The case ran for more than a decade, up to the Appellate Division three times (2013, 2015, 2018). Most claims were dismissed on the pleadings, including the fraud and the attempts to pierce the corporate veil and reach the individual principals. But two survived: breach of contract against the sponsor over the common elements, and breach of contract against the general contractor. These are allegations from the public court record, not adjudicated findings, and the defendants contested them. But the timeline is not in dispute: built in 2007, in litigation by 2010, an UNSAFE facade and a permanent shed by 2019, still unresolved in 2026.

WHO PAYS

A single-purpose LLC built it. Working families are paying for it.

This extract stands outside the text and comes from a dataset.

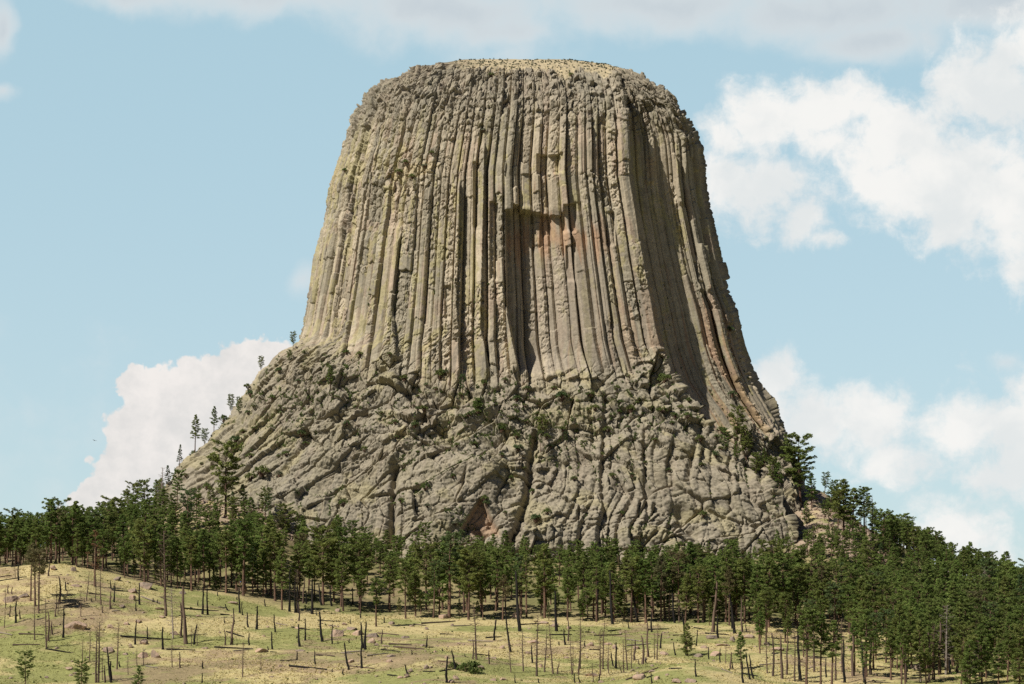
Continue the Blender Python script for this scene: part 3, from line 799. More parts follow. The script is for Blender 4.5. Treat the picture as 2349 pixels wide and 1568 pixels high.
def pine_proto(seed, H=20, crown=.4, width=.17, style='tall', limbs=70, per=44, leaf=.22, rad=.88, mat=None, bark=None, gap=0.15):
    """a tapered trunk with limbs, and a crown of needle clumps carried on the limb ends"""
    rg = np.random.default_rng(seed)
    mt, mc = MB(), MB()
    n = 9
    hz = np.linspace(-.04, 1, n) * H
    bend = np.cumsum(rg.normal(0, .018 * H / 8, (n, 2)), 0); bend -= bend[0]
    axis_ = np.stack([bend[:, 0], bend[:, 1], hz], 1)
    r0 = .018 * H
    mt.add(*tube_np(axis_, np.interp(np.linspace(0, 1, n), [0, .06, .6, 1], [1.25, 1, .6, .08]) * r0, 7))
    cen, rads = [], []
    W_ = width * H
    for i in range(limbs):
        f = crown + (1 - crown) * ((i + .5 * rg.random()) / limbs) ** .9
        if rg.random() < gap: continue
        u = (f - crown) / (1 - crown)
        if style == 'cone': L = W_ * (1 - u) ** .8 + .12 * W_
        elif style == 'round': L = W_ * (np.sin(math.pi * min(1, .18 + .82 * (1 - u))) ** .7) + .1 * W_
        elif style == 'flat': L = W_ * (.55 + .55 * u) * (1 - .35 * u ** 4)
        else: L = W_ * (1 - u ** 1.6) * (.6 + .4 * min(1, u * 4)) + .10 * W_
        L *= rg.uniform(.55, 1.15)
        a = i * 2.4 + rg.normal(0, .5)
        base = np.array([np.interp(f * H, hz, axis_[:, 0]), np.interp(f * H, hz, axis_[:, 1]), f * H])
        rise = L * (rg.uniform(-.15, .2) + .45 * u)
        d = np.array([math.cos(a), math.sin(a), 0])
        p1 = base + d * L * .55 + [0, 0, rise * .35]; p2 = base + d * L + [0, 0, rise]
        mt.add(*tube_np([base, p1, p2], [r0 * .28 * (1 - .6 * u), r0 * .16, r0 * .05], 4))
        m = 1 + int(L / 1.3)
        for j in range(m):
            tt = 1 - .62 * j / max(1, m)
            sd = np.array([-d[1], d[0], 0]) * rg.normal(0, .22) * L * tt
            cen.append(base + (p2 - base) * tt + sd + [0, 0, .25]); rads.append(rad * rg.uniform(.65, 1.2) * (1 if style != 'cone' else .8) * (.75 + .25 * (1 - u)))
    for j in range(4):
        cen.append([axis_[-1, 0] + rg.normal(0, .2), axis_[-1, 1] + rg.normal(0, .2), H * (.955 + .018 * j)]); rads.append(rad * .6)
    for j in range(int(limbs * .18)):                # bare dead limbs on the lower bole
        f = rg.uniform(.35 * crown, crown + .05); a = rg.random() * 6.28; L = W_ * rg.uniform(.2, .55)
        base = np.array([np.interp(f * H, hz, axis_[:, 0]), np.interp(f * H, hz, axis_[:, 1]), f * H]); d = np.array([math.cos(a), math.sin(a), rg.uniform(-.35, .1)])
        mt.add(*tube_np([base, base + d * L * .6, base + d * L + [0, 0, rg.normal(0, .2)]], [r0 * .14, r0 * .09, r0 * .03], 3))
    leaves(mc, np.array(cen), np.array(rads), per, leaf, rg)
    return mt.mesh('trunk', bark or M_bark), mc.mesh('crown', mat or M_pine, False)
def shrub_proto(seed, mat, n=26, per=16, leaf=.22, tall=1.0):
    rg = np.random.default_rng(seed)
    mt, mc = MB(), MB()
    cen, rads = [], []
    for i in range(n):
        a, f = rg.random() * 6.28, rg.random() ** .6
        e = np.array([math.cos(a) * f, math.sin(a) * f, tall * (.25 + .75 * math.sqrt(max(0, 1 - f * f)) * rg.uniform(.6, 1.1))])
        mt.add(*tube_np([[e[0] * .1, e[1] * .1, -.15], e * [.5, .5, .55], e], [.05, .035, .012], 3))
        cen.append(e); rads.append(rg.uniform(.18, .34))
    leaves(mc, np.array(cen), np.array(rads), per, leaf * .5, rg, .9, .3)
    return mt.mesh('stems', M_bark), mc.mesh('foliage', mat, False)
def snag_proto(seed, branchy=0, jag=True, burnt=False):
    """dead standing trunk one metre thick and one metre tall by unit, scaled when placed; branchy ones keep bare limbs"""
    rg = np.random.default_rng(seed)
    mt, ml = MB(), MB()
    n = 8
    hz = np.linspace(-.05, 1, n)
    b_ = np.cumsum(rg.normal(0, .32, (n, 2)), 0); b_ -= b_[0]
    ax = np.stack([b_[:, 0], b_[:, 1], hz], 1)                  # x, y in trunk radii; z in heights
    rr = np.interp(hz, [0, .1, 1], [1.25, 1, .5 if jag else .12]) * rg.uniform(.9, 1.1, n)
    th = np.arange(7) / 7 * 2 * math.pi
    v = np.stack([ax[:, None, 0] + rr[:, None] * np.cos(th), ax[:, None, 1] + rr[:, None] * np.sin(th), ax[:, None, 2] + 0 * th], -1)
    if jag: v[-1, :, 2] += rg.uniform(-.045, .02, 7)
    i = np.arange(n * 7).reshape(n, 7)
    q = np.stack([i[:-1], np.roll(i[:-1], -1, 1), np.roll(i[1:], -1, 1), i[1:]], -1).reshape(-1, 4)
    v = v.reshape(-1, 3); c0 = len(v)
    v = np.concatenate([v, [[ax[-1, 0], ax[-1, 1], .97 if jag else 1.01]]])
    q = np.concatenate([q, np.stack([i[-1], np.roll(i[-1], -1), np.full(7, c0), np.full(7, c0)], -1)])
    mt.add(v, q)
    for k_ in range(rg.integers(2, 6)):
        zf = rg.uniform(.35, .95); a_ = rg.random() * 6.283; L_ = rg.uniform(1.5, 4.5)
        o_ = np.array([np.interp(zf, hz, ax[:, 0]), np.interp(zf, hz, ax[:, 1]), zf * 28])
        d_ = np.array([math.cos(a_), math.sin(a_), rg.uniform(-.3, .6)])
        v_, q_ = tube_np([o_, o_ + d_ * L_ * .6, o_ + d_ * L_], [.3, .2, .08], 4)
        v_[:, 2] /= 28
        mt.add(v_, q_)
    return mt.mesh('trunk', M_char if burnt else M_dead), None
def limbs_proto(seed, H=14., R_=.26, n=42, low=.3, spread=.16, up=.15, mat=None):
    """a whole dead tree in metres: trunk and its bare limbs with twigs"""
    rg = np.random.default_rng(seed)
    mt, ml = MB(), MB()
    k = 9
    hz = np.linspace(-.04, 1, k) * H
    b_ = np.cumsum(rg.normal(0, .012 * H / 3, (k, 2)), 0); b_ -= b_[0]
    ax = np.stack([b_[:, 0], b_[:, 1], hz], 1)
    mt.add(*tube_np(ax, np.interp(np.linspace(0, 1, k), [0, .1, 1], [1.2, 1, .2]) * R_, 7))
    for i in range(n):
        f = low + (1 - low) * (i + rg.random()) / n
        if f > .99: f = .99
        a = i * 2.4 + rg.normal(0, .6)
        L = H * spread * rg.uniform(.35, 1.1) * (1.1 - .7 * (f - low) / (1 - low))
        base = np.array([np.interp(f * H, hz, ax[:, 0]), np.interp(f * H, hz, ax[:, 1]), f * H])
        d = np.array([math.cos(a), math.sin(a), rg.uniform(-.3, .3) + up])
        p1 = base + d * L * .5; p2 = base + d * L + [0, 0, rg.normal(0, .12) * L]
        ml.add(*tube_np([base, p1, p2], [R_ * .22, R_ * .14, R_ * .05], 4))
        for j in range(3):
            s_ = base + (p2 - base) * rg.uniform(.4, .9); d2 = d + rg.normal(0, .6, 3)
            ml.add(*tube_np([s_, s_ + d2 * L * .18, s_ + d2 * L * .36], [R_ * .09, R_ * .06, R_ * .025], 3))
    return mt.mesh('trunk', mat or M_dead), ml.mesh('limbs', mat or M_dead)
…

Bradhurst 100 Development LLC was a single-purpose development entity, the standard structure for a New York project. Entities like it disperse their proceeds and wind down after a building sells out. The shareholders of The Sutton cannot wind down. They are the ones who inherited the UNSAFE facade, the six-year shed, the $88,000 penalty exposure, and the cost of the parapet and masonry repairs, funded through their maintenance charges and, where a facade program runs into six figures, through assessments. And these are not investors who can absorb it: this is publicly financed, income-restricted housing, built for the households least able to swallow a surprise six-figure repair bill.

We are not publishing a building-specific repair-contract figure, because a verified public number is not available to us; it would live in the co-op's minutes or the litigation docket. What is verified is the direction of the money: it flows from the working families who did not build the building, and no administrative body ever required the parties that did to make it whole.

THE PATTERN

This is the accountability gap, at its cruelest.

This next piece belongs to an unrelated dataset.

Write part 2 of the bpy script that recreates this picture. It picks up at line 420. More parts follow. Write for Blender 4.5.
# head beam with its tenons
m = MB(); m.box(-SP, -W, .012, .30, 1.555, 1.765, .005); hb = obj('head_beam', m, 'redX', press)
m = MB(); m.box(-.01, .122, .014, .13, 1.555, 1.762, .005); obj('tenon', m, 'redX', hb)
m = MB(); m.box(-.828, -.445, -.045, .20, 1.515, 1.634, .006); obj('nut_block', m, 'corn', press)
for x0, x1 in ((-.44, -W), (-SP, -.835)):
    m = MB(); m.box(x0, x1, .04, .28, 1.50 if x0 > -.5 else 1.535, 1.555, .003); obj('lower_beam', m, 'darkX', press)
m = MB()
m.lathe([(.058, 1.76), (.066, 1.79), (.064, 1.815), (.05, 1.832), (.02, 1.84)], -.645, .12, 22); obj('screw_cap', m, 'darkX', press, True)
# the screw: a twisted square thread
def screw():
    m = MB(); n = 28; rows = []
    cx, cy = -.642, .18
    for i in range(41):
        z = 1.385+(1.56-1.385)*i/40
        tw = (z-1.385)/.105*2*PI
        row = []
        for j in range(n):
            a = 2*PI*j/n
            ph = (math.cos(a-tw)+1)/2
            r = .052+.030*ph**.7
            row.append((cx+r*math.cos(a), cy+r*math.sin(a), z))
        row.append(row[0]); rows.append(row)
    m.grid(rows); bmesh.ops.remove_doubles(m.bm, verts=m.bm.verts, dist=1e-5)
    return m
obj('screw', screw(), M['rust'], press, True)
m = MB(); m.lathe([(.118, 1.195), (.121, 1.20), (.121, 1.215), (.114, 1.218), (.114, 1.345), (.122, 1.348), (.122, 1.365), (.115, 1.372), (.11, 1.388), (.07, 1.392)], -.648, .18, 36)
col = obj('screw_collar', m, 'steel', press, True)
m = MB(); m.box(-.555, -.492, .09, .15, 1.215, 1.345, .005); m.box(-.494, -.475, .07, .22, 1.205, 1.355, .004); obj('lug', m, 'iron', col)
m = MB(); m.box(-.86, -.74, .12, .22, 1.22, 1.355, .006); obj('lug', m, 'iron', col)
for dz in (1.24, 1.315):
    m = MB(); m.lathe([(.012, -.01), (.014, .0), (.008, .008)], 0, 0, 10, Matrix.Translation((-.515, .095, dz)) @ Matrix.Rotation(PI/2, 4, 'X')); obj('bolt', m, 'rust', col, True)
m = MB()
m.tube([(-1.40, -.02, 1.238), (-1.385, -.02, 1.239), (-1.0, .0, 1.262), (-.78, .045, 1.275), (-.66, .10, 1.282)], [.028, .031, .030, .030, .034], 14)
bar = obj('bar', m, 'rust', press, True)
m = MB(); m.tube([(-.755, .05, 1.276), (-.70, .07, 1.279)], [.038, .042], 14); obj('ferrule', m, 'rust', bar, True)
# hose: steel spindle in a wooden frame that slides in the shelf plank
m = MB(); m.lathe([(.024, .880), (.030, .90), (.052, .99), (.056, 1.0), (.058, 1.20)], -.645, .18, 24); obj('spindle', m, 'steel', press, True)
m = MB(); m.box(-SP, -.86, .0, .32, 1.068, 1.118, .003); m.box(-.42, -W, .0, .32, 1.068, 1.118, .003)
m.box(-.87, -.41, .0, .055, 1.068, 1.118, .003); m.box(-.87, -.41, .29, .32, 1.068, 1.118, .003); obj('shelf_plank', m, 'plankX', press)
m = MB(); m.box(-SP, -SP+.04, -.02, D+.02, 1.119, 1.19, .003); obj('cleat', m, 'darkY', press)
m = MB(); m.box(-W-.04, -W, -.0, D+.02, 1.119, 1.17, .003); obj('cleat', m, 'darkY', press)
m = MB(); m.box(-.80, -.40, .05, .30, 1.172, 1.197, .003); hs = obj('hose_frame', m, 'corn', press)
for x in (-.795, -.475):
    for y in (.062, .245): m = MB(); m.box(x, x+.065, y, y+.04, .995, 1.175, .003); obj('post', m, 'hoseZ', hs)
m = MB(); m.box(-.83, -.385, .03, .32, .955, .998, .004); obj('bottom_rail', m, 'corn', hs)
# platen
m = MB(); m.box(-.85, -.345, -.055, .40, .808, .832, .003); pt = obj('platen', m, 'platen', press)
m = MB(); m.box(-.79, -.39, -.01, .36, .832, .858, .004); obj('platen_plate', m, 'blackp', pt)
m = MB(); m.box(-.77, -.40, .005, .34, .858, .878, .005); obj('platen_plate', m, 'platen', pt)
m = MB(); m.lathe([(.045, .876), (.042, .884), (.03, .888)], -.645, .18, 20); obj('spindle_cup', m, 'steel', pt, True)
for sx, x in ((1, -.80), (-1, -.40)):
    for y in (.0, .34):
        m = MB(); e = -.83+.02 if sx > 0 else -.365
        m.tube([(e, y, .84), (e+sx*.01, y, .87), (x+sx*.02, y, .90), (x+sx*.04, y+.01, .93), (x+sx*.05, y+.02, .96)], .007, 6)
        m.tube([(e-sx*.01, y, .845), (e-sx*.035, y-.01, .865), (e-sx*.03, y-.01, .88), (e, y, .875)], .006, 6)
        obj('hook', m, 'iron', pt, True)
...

The Sutton is the thesis of our construction-accountability work made concrete, and it is the cruelest version of it. A new building, built with public money for working families, arrives with alleged defects. The owners' only remedy is a 13-year civil lawsuit that dismisses most of their claims. No agency reopens the build. The sponsor LLC is gone. And seven years later the facade is still UNSAFE, the shed is still up, and the residents are still paying to put right what they say was wrong from the start. It is the difference between a defect and a business model. And it is happening on Bradhurst Avenue right now, next door to The Langston, under the same management.

The construction-accountability gap → Local Law 11 cost opacity →

SOURCES

The record behind this page.

Facade UNSAFE (Cycles 8 & 9), sidewalk-shed permit chain since Jan 2019, active parapet/scaffold jobs, $88,000 failure-to-correct exposure: NYC Department of Buildings FISP (Facades) compliance data, DOB NOW approved permits, and DOB job filings via NYC Open Data, for BIN 1087464. Verify at the DOB Buildings Information System.
Litigation & parties: Sutton Apts. Corp. v. Bradhurst 100 Development LLC, Index No. 104289/2010, Sup. Ct. N.Y. Cnty.; Appellate Division, First Dept. decisions 107 AD3d 646 (2013), 127 AD3d 603 (2015), and 160 AD3d 508 (2018). Full docket via NYSCEF, Index 104289/2010.
Building basics, condop structure, affordable financing: the "condop" characterization and party list are from the Appellate Division opinions; the income-restriction and NYC HDC/HPD/SONYMA financing are as described by the developer (Duvernay + Brooks). Unit count and year from NYC PLUTO; management from the DOB filing record.

Statements about the litigation are drawn from the public court record and are described as allegations, not adjudicated findings. Most claims in the case were dismissed; breach-of-contract claims against the sponsor and general contractor survived. This page is a matter-of-public-concern analysis of documented governance and construction-accountability failures.